Sullo sfondo di un Giappone urbano contemporaneo, pienamente valorizzato dalla splendida regia di Osamu Kobayashi, ricca di primi piani e inquadrature che si trattengono anche sui particolari minori dello scenario, si racconta, da un lato, uno spaccato di vita adolescenziale di un comune gruppo di amici appassionati di musica, dall'altro, la realizzazione di un sogno: la formazione e poi la scalata al successo dei Mongolian Chop Squad, giovane band indipendente, chiaramente ispirata a mostri del rapcore quali i Rage Against the Machine o i primi Red Hot Chili Peppers. Principale intermediario del binomio vita-musica è Yukio 'Koyuki' Tanaka, timido quattordicenne che, dopo una serie d'incontri fortuiti (e fortunati), a partire da quella con Ryusuke e il suo buffo cane Beck, ma soprattutto quello con le sei corde, riuscirà a prendere maggiore confidenza con se stesso e la gente che gli è intorno - sì, detto così, ricorda un certo pilota di robot, e in effetti la somiglianza esiste.

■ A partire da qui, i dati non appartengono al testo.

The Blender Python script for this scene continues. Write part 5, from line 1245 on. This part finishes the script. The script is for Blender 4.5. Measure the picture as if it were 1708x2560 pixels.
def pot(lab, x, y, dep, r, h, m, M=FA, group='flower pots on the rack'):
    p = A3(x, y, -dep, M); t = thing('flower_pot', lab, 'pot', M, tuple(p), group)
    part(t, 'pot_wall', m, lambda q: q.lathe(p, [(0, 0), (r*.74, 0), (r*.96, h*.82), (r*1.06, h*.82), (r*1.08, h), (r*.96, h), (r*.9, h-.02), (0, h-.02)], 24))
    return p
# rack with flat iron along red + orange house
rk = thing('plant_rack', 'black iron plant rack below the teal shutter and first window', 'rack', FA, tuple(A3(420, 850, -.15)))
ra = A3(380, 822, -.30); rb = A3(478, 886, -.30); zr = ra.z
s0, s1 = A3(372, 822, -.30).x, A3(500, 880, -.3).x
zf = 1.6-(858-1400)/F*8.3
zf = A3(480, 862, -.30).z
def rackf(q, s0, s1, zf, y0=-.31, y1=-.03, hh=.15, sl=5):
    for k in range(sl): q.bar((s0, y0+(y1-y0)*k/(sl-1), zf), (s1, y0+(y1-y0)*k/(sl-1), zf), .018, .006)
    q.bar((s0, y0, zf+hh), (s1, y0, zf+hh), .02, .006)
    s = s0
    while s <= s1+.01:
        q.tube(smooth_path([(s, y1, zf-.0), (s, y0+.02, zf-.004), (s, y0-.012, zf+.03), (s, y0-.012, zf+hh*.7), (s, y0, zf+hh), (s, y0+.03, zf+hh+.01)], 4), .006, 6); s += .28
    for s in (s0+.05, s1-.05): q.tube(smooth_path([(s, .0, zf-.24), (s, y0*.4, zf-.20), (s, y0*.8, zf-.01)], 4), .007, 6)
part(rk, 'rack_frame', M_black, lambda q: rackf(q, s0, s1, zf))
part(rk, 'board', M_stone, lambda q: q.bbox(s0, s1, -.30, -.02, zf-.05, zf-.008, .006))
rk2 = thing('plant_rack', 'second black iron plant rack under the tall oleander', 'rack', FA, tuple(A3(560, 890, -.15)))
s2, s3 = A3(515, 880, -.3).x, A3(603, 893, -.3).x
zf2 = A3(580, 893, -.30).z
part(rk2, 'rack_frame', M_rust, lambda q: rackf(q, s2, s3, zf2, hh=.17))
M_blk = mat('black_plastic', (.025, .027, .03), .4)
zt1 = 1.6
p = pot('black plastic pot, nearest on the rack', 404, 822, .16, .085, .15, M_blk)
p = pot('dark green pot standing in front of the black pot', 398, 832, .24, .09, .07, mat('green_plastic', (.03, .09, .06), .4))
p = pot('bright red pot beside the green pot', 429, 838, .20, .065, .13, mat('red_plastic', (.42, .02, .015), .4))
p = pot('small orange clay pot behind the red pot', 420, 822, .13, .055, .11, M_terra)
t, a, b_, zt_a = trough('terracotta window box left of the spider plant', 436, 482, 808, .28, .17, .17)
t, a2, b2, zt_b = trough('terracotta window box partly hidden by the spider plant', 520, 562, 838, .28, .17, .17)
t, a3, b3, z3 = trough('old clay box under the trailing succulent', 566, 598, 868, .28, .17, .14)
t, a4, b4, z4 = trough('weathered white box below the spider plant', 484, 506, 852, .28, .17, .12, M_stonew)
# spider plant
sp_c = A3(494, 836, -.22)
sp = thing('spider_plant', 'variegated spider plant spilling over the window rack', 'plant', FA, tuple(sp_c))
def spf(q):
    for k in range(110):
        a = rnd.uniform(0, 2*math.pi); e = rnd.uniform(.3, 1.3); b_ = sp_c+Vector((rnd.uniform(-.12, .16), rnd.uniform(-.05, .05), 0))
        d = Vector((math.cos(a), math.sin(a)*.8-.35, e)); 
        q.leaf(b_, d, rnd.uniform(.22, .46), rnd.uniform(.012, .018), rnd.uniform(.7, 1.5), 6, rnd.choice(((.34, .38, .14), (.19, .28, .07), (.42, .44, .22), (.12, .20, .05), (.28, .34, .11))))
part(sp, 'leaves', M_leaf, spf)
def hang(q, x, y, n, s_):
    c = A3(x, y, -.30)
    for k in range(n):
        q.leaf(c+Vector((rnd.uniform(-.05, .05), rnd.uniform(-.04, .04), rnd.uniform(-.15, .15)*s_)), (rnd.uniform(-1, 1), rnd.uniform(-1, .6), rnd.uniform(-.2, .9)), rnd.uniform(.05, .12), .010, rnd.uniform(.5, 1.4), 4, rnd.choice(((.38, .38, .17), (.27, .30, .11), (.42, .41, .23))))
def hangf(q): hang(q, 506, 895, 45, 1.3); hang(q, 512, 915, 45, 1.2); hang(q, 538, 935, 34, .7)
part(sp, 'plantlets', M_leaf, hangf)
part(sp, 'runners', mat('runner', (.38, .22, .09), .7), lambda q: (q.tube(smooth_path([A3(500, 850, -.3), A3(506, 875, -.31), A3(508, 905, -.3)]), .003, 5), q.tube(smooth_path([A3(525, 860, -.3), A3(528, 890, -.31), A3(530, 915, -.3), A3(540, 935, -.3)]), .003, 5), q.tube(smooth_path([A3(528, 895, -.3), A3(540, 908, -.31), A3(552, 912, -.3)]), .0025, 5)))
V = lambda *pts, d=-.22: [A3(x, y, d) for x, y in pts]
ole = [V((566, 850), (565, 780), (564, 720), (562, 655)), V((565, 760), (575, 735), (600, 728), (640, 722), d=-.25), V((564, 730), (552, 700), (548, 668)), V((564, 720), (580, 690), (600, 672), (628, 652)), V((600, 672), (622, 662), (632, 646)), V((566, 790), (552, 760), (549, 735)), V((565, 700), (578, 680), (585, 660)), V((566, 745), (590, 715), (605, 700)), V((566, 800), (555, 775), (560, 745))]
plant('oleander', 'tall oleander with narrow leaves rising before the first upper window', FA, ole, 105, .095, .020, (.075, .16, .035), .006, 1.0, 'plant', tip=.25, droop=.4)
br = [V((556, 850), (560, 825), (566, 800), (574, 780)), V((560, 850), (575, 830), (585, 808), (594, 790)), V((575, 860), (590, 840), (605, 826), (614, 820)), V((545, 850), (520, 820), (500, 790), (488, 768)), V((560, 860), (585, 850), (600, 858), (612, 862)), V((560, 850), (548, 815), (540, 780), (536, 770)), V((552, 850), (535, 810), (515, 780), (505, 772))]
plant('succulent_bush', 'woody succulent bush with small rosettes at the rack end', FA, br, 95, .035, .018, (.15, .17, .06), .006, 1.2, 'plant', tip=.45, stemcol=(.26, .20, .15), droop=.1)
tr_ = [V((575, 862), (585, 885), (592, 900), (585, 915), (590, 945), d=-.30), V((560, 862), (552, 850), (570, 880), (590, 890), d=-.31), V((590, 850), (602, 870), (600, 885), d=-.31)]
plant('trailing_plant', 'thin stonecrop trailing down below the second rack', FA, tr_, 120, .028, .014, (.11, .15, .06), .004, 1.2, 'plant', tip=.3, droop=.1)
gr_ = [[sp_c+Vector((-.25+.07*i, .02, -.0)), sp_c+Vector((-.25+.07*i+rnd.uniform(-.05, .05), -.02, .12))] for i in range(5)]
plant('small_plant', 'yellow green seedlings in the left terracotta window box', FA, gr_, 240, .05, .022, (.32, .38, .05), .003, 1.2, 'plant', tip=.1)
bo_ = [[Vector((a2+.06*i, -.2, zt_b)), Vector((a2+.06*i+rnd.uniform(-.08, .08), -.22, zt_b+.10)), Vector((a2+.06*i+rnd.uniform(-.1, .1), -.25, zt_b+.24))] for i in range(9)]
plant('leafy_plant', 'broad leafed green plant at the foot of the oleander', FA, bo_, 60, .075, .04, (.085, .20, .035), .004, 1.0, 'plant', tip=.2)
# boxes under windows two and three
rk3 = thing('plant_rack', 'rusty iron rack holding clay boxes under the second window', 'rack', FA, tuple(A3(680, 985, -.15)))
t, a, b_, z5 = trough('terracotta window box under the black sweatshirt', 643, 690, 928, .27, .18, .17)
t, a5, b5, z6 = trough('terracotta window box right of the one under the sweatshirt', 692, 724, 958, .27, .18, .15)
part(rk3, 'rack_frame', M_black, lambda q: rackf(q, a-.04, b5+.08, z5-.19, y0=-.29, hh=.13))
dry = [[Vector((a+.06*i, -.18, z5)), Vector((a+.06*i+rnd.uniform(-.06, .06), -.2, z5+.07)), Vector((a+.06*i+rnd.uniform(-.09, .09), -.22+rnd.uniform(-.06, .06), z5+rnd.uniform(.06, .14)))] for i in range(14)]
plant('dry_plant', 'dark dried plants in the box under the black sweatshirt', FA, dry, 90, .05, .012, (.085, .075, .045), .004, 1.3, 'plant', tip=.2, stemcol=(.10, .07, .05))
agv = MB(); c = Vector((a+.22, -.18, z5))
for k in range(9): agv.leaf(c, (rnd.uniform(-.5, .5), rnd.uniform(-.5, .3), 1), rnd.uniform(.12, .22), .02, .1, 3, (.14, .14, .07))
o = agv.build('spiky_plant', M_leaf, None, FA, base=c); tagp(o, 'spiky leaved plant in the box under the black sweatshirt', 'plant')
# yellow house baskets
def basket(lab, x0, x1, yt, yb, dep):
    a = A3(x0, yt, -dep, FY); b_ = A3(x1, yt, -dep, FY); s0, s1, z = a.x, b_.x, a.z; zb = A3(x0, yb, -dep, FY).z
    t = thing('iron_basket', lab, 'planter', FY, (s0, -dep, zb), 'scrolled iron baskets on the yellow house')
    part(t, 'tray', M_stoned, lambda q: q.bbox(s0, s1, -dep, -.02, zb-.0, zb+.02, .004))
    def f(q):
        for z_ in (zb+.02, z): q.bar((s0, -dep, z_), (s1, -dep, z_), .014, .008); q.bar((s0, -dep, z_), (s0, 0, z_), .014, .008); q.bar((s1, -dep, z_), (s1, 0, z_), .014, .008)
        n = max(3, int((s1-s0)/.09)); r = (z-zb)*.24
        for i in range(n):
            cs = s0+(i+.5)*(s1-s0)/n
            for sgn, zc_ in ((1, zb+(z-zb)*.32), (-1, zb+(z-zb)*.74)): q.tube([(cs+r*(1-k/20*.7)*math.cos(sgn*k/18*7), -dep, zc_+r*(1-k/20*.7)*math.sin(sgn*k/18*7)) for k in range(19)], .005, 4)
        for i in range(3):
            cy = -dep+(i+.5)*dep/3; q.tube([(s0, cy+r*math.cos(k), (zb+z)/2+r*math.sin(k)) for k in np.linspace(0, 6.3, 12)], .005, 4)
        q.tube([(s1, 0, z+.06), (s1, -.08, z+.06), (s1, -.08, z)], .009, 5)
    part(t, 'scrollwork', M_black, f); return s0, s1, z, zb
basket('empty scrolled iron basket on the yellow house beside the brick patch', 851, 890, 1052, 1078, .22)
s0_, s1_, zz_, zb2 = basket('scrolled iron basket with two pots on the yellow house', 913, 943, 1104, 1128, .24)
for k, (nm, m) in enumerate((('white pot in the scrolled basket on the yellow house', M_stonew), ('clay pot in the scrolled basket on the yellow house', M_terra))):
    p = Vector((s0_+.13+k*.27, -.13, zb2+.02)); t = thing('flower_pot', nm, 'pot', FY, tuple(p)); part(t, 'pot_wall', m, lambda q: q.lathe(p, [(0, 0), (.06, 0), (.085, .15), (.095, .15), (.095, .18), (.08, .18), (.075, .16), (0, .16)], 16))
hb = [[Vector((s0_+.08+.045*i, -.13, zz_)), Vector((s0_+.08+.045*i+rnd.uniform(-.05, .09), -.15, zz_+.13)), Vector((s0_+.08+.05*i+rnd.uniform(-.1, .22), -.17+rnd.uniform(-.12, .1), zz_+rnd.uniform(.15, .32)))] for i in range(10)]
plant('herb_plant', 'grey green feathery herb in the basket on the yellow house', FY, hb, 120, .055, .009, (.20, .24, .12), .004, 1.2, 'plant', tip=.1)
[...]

Per quanto il proseguimento della trama sia contrassegnato da un'escalation di eventi non sempre adeguati a un contesto realistico plausibile, il livello d'intrattenimento e 'l'effetto attesa' non saranno mai sviliti, grazie a un funzionale mix d'ingredienti tipici dei teen drama, dello humor nipponico e della pop-rock culture. C'è da aggiungere poi un fattore determinante nella riuscita dell'empatia tra spettatori e personaggi: per qualsiasi appassionato di musica rock, meglio ancora se alle prese con uno strumento musicale, Beck garantirà un incentivo estremamente maggiore a immedesimarsi nelle vicende. E la stessa cura per le scenografie, la dettagliata riproduzione di strumenti originali nonché il realismo delle performance di ogni componente, alimenteranno per ogni intenditore l'attrazione verso questa serie.
Mongolian Chop Squad ha tutte le carte in regola per lasciare impressa una splendida esperienza, ed è sicuramente da rinomare tra le opere più fresche e giovanili della sua generazione.